» Available data:
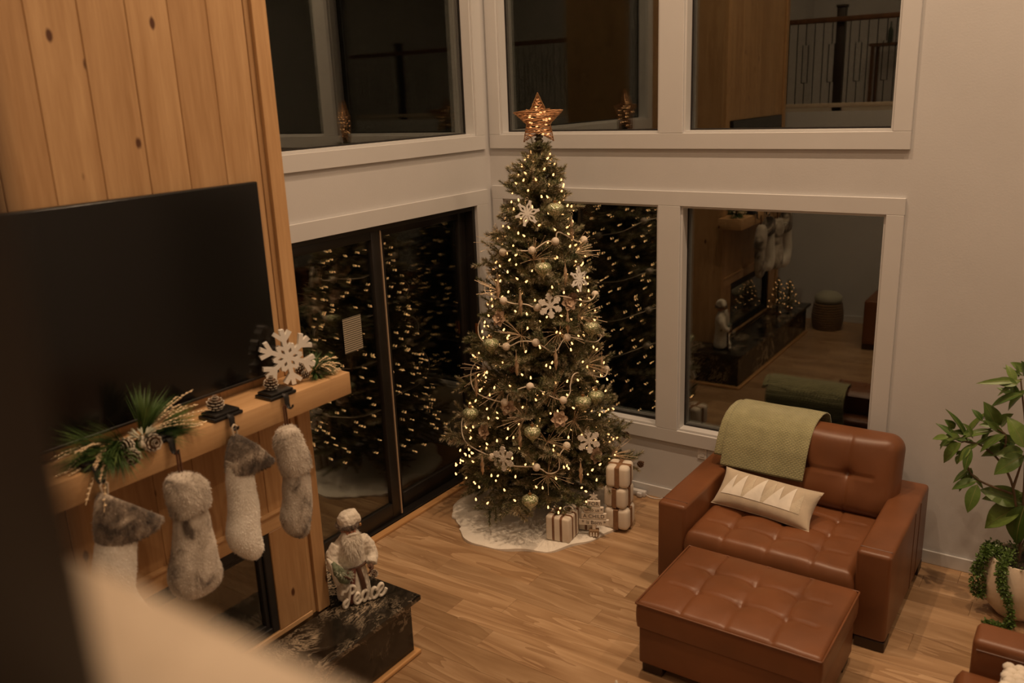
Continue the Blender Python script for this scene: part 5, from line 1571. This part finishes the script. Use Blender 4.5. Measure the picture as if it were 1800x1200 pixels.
# "Peace" word sign -----------------------------------------------------------------------
pg = thing('word_sign', 'white cursive word sign reading Peace standing on the black hearth', 'sign', (1.0, -2.745, HZ), math.atan2(0.231, 0.107))
ST = [[(0.046, 0.128), (0.043, 0.095), (0.034, 0.055), (0.024, 0.022), (0.012, 0.008), (0.003, 0.016), (0.004, 0.034), (0.020, 0.048), (0.04, 0.056)],
      [(-0.002, 0.092), (0.006, 0.108), (0.022, 0.104), (0.040, 0.122), (0.060, 0.126), (0.074, 0.114), (0.072, 0.094), (0.056, 0.082), (0.044, 0.084)],
      [(0.062, 0.034), (0.080, 0.042), (0.094, 0.058), (0.088, 0.071), (0.074, 0.064), (0.066, 0.040), (0.070, 0.017), (0.084, 0.010), (0.102, 0.022), (0.112, 0.034)],
      [(0.148, 0.060), (0.134, 0.071), (0.118, 0.058), (0.110, 0.032), (0.118, 0.012), (0.132, 0.018), (0.146, 0.040), (0.150, 0.064), (0.145, 0.036), (0.148, 0.015), (0.160, 0.014), (0.170, 0.030)],
      [(0.196, 0.056), (0.190, 0.071), (0.176, 0.064), (0.166, 0.040), (0.168, 0.017), (0.182, 0.010), (0.200, 0.022), (0.210, 0.036)],
      [(0.204, 0.034), (0.224, 0.046), (0.238, 0.066), (0.232, 0.082), (0.216, 0.072), (0.206, 0.044), (0.211, 0.018), (0.227, 0.010), (0.246, 0.024), (0.258, 0.044)]]
NAM = ['letter_p', 'letter_p', 'letter_e', 'letter_a', 'letter_c', 'letter_e']
for k, s in enumerate(ST):
    pts = [(u-0.128, 0.002*(k % 2), v+0.0005) for u, v in catmull([(a, b, 0) for a, b in s], 6) for _ in (0,)] if False else [(p.x-0.128, 0.002*(k % 2), p.y+0.0025) for p in catmull([(a, b, 0) for a, b in s], 6)]
    obj(NAM[k], MB().tube(pts, 0.0092, 8, sx=1.35, sy=1.0, up=(0, 1, 0)), 'sign_white', pg, 60)

# ================================================================== PRESENTS, BLOCK SIGN, CABLE
plain('wrap_white', (0.76, 0.68, 0.57), 0.9, var=0.05, bump=0.5, bscale=220)
plain('ribbon_tan', (0.24, 0.125, 0.06), 0.6, var=0.15, scale=40)
plain('ribbon_brown', (0.20, 0.095, 0.045), 0.6, var=0.15, scale=40)
plain('ink', (0.07, 0.055, 0.045), 0.7)
plain('block_wood', (0.30, 0.19, 0.10), 0.6, var=0.2)
def soft_box(w, d, h, b, puff=0.006):
    m = MB(); m.bbox(-w/2, w/2, -d/2, d/2, 0, h, b, 4)
    return m
def present(label, loc, rz, w, d, h, mat_r, double, b=0.018, puffy=False):
    t = thing('wrapped_present', label, 'present', loc, rz, 'white presents under the tree')
    if puffy:
        # four padded corner rolls squeezed by the ribbon
        for sx in (-1, 1):
            for sy in (-1, 1):
                m = MB(); m.bbox(sx*w*0.26-w*0.24, sx*w*0.26+w*0.24, sy*d*0.26-d*0.24, sy*d*0.26+d*0.24, 0.0, h, w*0.17, 5)
                obj('padded_corner', m, 'wrap_white', t, 70)
        r = w*0.5+0.001
        obj('ribbon', MB().bbox(-w*0.10, w*0.10, -d*0.5, d*0.5, 0.002, h-0.006, 0.003, 1), mat_r, t)
        obj('ribbon', MB().bbox(-w*0.5, w*0.5, -d*0.10, d*0.10, 0.002, h-0.005, 0.003, 1), mat_r, t)
    else:
        obj('box', soft_box(w, d, h, b), 'wrap_white', t, 60)
        rr = 0.0015
        for q in ((-0.030, 0.030) if double else (0.0,)):
            hw = 0.009 if double else 0.02
            obj('ribbon', MB().bbox(q-hw, q+hw, -d/2-rr, d/2+rr, 0.001, h+rr, b, 3), mat_r, t, 60)
            obj('ribbon', MB().bbox(-w/2-rr, w/2+rr, q-hw, q+hw, 0.001, h+rr+0.0004, b, 3), mat_r, t, 60)
    return t
pz = 0.022
pr = present('white wrapped present with double brown ribbon and a greenery bow in front of the tree', (1.205, -0.965, pz), 0.13, 0.185, 0.185, 0.19, 'ribbon_brown', True)
m = MB()
for k in range(7): sprig(m, Vector((0.0, 0.0, 0.195)), Vector((math.cos(k*0.9), math.sin(k*0.9), 0.35)), 0.075, nl=0.025, frost=0.15)
obj('greenery_bow', m, ['needle_green', 'needle_frost'], pr)
obj('bow_loop', MB().tube([(0.01+0.035*math.cos(a)+0.03, 0.02+0.018*math.sin(a), 0.215+0.012*math.sin(a)) for a in [k*PI/8 for k in range(17)]], 0.005, 6, False), 'wrap_white', pr, 60)
inst('pine_cone', CONE_B, pr, (-0.02, -0.03, 0.20), (0.5, 0.3, 0), 0.9)
for q in ((-0.05, -0.045, 0.225), (-0.045, -0.03, 0.24), (0.03, 0.055, 0.225)): obj('berry', MB().ball(q, 0.007, 8, 6), 'cotton', pr, 180)
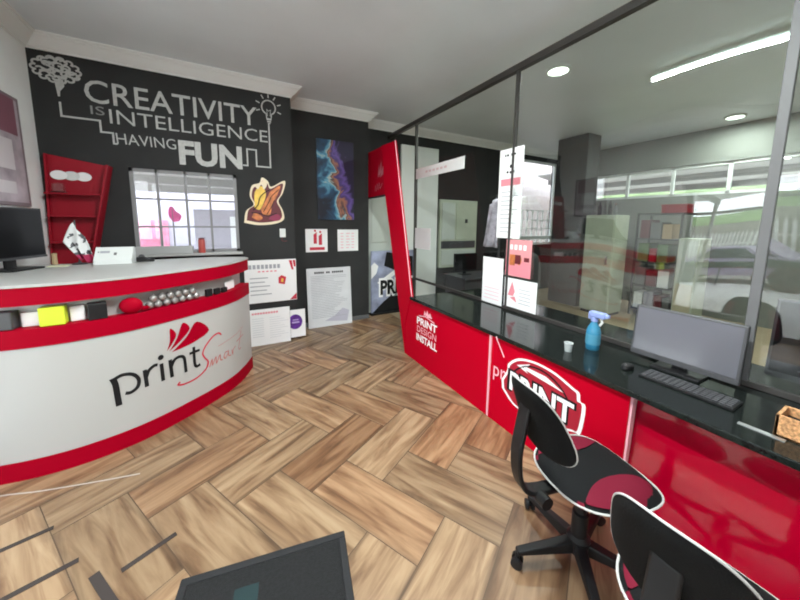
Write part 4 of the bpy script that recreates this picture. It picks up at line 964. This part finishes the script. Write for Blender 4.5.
# metal locker cabinet
lk = thing('metal_cabinet', (6.2, 3.3, 0), 'pale green steel cabinet beside the dark column', 'cabinet')
obj('body', box(5.85, 6.3, 2.98, 3.50, .05, 1.83, .008), 'pale_green', lk)
obj('door', box(5.835, 5.85, 3.0, 3.48, .1, 1.8, .003), 'pale_green', lk); obj('handle', box(5.815, 5.835, 3.06, 3.09, .95, 1.1, .003), 'alu', lk); obj('plinth', box(5.87, 6.28, 3.0, 3.48, 0, .05), 'dark_grey', lk)
for k in range(5):
    y = 3.08+k*.09; h = (.20, .26, .17, .24, .2)[k]
    o = thing('dark_bottle', (6.0, y, 1.83), ('dark bottle nearest the right end on top of the steel cabinet', 'tall dark bottle second from right on the steel cabinet', 'short dark bottle in the middle on the steel cabinet', 'dark bottle second from the column on the steel cabinet', 'dark bottle nearest the column on the steel cabinet')[k], 'bottle', 'bottles on the steel cabinet')
    obj('body', lathe([(.032, 1.83), (.034, 1.84), (.034, 1.83+h*.65), (.014, 1.83+h*.8), (.014, 1.83+h*.95)], 6.0, y, 14), 'ink' if k % 2 else 'mid_grey', o, True); obj('cap', lathe([(.016, 1.83+h*.94), (.016, 1.83+h)], 6.0, y, 12), 'red_dark' if k == 0 else 'black', o, True)
# shelf rack with stock
rk = thing('stock_rack', (6.7, 2.4, 0), 'dark open rack loaded with stock behind the monitor glass', 'rack')
RX0, RX1, RY0, RY1 = 6.45, 6.95, 2.27, 2.93
for x in (RX0, RX1-.03):
    for y in (RY0, RY1-.03): obj('upright', box(x, x+.03, y, y+.03, 0, 1.86), 'dark_grey', rk)
LEV = (.12, .55, .98, 1.40, 1.84)
for z in LEV: obj('shelf_board', box(RX0, RX1, RY0, RY1, z, z+.025, .002), 'dark_grey', rk)
rr = random.Random(11)
mats_ = [('red_dark', 'dark red'), ('paper', 'white'), ('mid_grey', 'grey'), ('far_wall', 'lilac'), ('hedge', 'green'), ('tan', 'tan'), ('maroon', 'black')]
lev_n = ('lowest', 'second', 'third', 'fourth')
for li, z in enumerate(LEV[:4]):
    y = RY1-.05; k = 0
    while y > RY0+.16:
        w = rr.uniform(.10, .20); h = rr.uniform(.2, .33); m, nm = mats_[(k*3+li*2+rr.randrange(2)) % 7]
        o = thing('stock_carton', (RX0+.2, y-w/2, z+.025), nm+' carton '+ords[k]+' from the column side on the '+lev_n[li]+' board of the rack', 'carton', 'cartons on the stock rack')
        obj("body", box(RX0+.03, RX0+.38, y-w, y-.008, z+.026, z+.025+h, .004), m, o); obj('lid', box(RX0+.025, RX0+.385, y-w-.003, y-.005, z+.025+h, z+.04+h, .003), m, o)
        y -= w+.01; k += 1
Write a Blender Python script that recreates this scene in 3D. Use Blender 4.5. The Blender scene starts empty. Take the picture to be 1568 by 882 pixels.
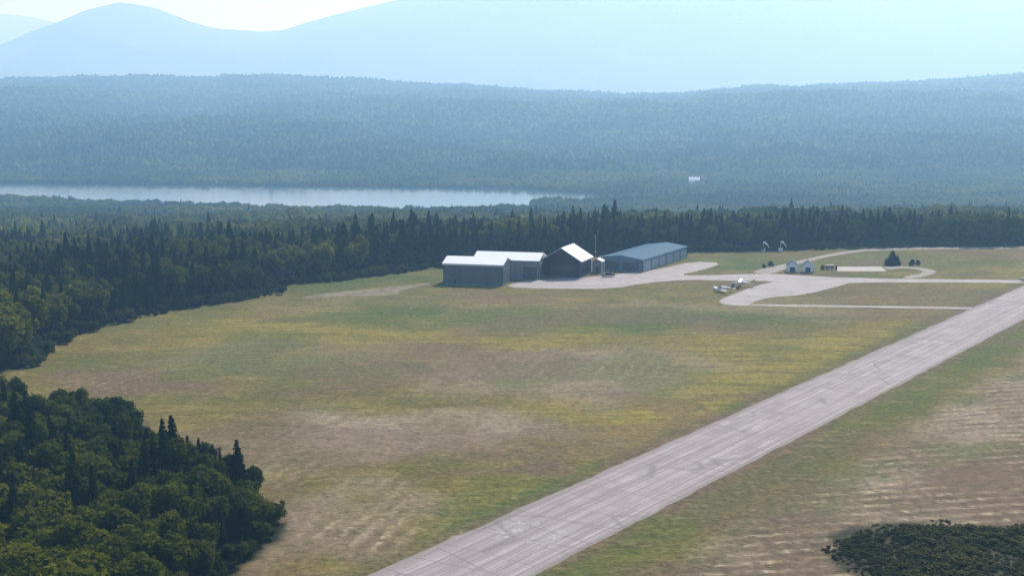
import bpy, math, numpy as np
from mathutils import Vector, Matrix
R=np.random.RandomState(7)
scene=bpy.context.scene
COL=scene.collection
# ------------------------------------------------------------------ helpers
def smooth(t):
    t=np.clip(t,0,1); return t*t*(3-2*t)
def vnoise(x,y,scale,seed=0):
    x=np.asarray(x,float)/scale; y=np.asarray(y,float)/scale
    xi=np.floor(x).astype(np.int64); yi=np.floor(y).astype(np.int64)
    fx=smooth(x-xi); fy=smooth(y-yi)
    def h(a,b):
        v=np.sin(a*127.1+b*311.7+seed*74.7)*43758.5453
        return v-np.floor(v)
    return (h(xi,yi)*(1-fx)+h(xi+1,yi)*fx)*(1-fy)+(h(xi,yi+1)*(1-fx)+h(xi+1,yi+1)*fx)*fy
def fbm(x,y,scale,seed=0,o=4):
    s=0;a=1;t=0
    for i in range(o):
        s=s+a*vnoise(x+17*i,y-9*i,scale/2**i,seed+i); t+=a; a*=.5
    return s/t
def inpoly(x,y,poly):
    x=np.asarray(x,float);y=np.asarray(y,float)
    r=np.zeros(x.shape,bool); n=len(poly)
    for i in range(n):
        x1,y1=poly[i];x2,y2=poly[(i+1)%n]
        if y1==y2: continue
        c=((y1>y)!=(y2>y))&(x<(x2-x1)*(y-y1)/(y2-y1)+x1)
        r^=c
    return r
def pdist(x,y,poly,closed=True):
    x=np.asarray(x,float);y=np.asarray(y,float)
    d=np.full(x.shape,1e9); n=len(poly)
    for i in range(n if closed else n-1):
        x1,y1=poly[i];x2,y2=poly[(i+1)%n]
        dx,dy=x2-x1,y2-y1; L=dx*dx+dy*dy+1e-9
        t=np.clip(((x-x1)*dx+(y-y1)*dy)/L,0,1)
        d=np.minimum(d,np.hypot(x-x1-t*dx,y-y1-t*dy))
    return d
def link(o,parent=None):
    COL.objects.link(o)
    if parent: o.parent=parent
    return o
def mkmesh(name,V,F,mat=None,sm=False):
    me=bpy.data.meshes.new(name)
    me.from_pydata([tuple(map(float,v)) for v in V],[],[tuple(map(int,f)) for f in F])
    if mat:
        for m in (mat if isinstance(mat,(list,tuple)) else [mat]): me.materials.append(m)
    if sm: me.polygons.foreach_set('use_smooth',[True]*len(me.polygons))
    me.update(); return me
def mkobj(name,V,F,mat=None,parent=None,sm=False):
    return link(bpy.data.objects.new(name,mkmesh(name,V,F,mat,sm)),parent)
def empty(name,loc=(0,0,0),rz=0):
    e=bpy.data.objects.new(name,None); e.location=loc; e.rotation_euler=(0,0,rz); return link(e)
def box(name,x0,x1,y0,y1,z0,z1,mat,parent=None):
    V=[(x,y,z) for z in(z0,z1) for y in(y0,y1) for x in(x0,x1)]
    return mkobj(name,V,[(0,2,3,1),(4,5,7,6),(0,1,5,4),(2,6,7,3),(0,4,6,2),(1,3,7,5)],mat,parent)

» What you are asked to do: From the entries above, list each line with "picture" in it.

» The answer:
Continue the Blender Python script for this scene: part 5, from line 1571. This part finishes the script. Use Blender 4.5. Measure the picture as if it were 1800x1200 pixels.
Write part 4 of the bpy script that recreates this picture. It picks up at line 964. This part finishes the script. Write for Blender 4.5.
Write a Blender Python script that recreates this scene in 3D. Use Blender 4.5. The Blender scene starts empty. Take the picture to be 1568 by 882 pixels.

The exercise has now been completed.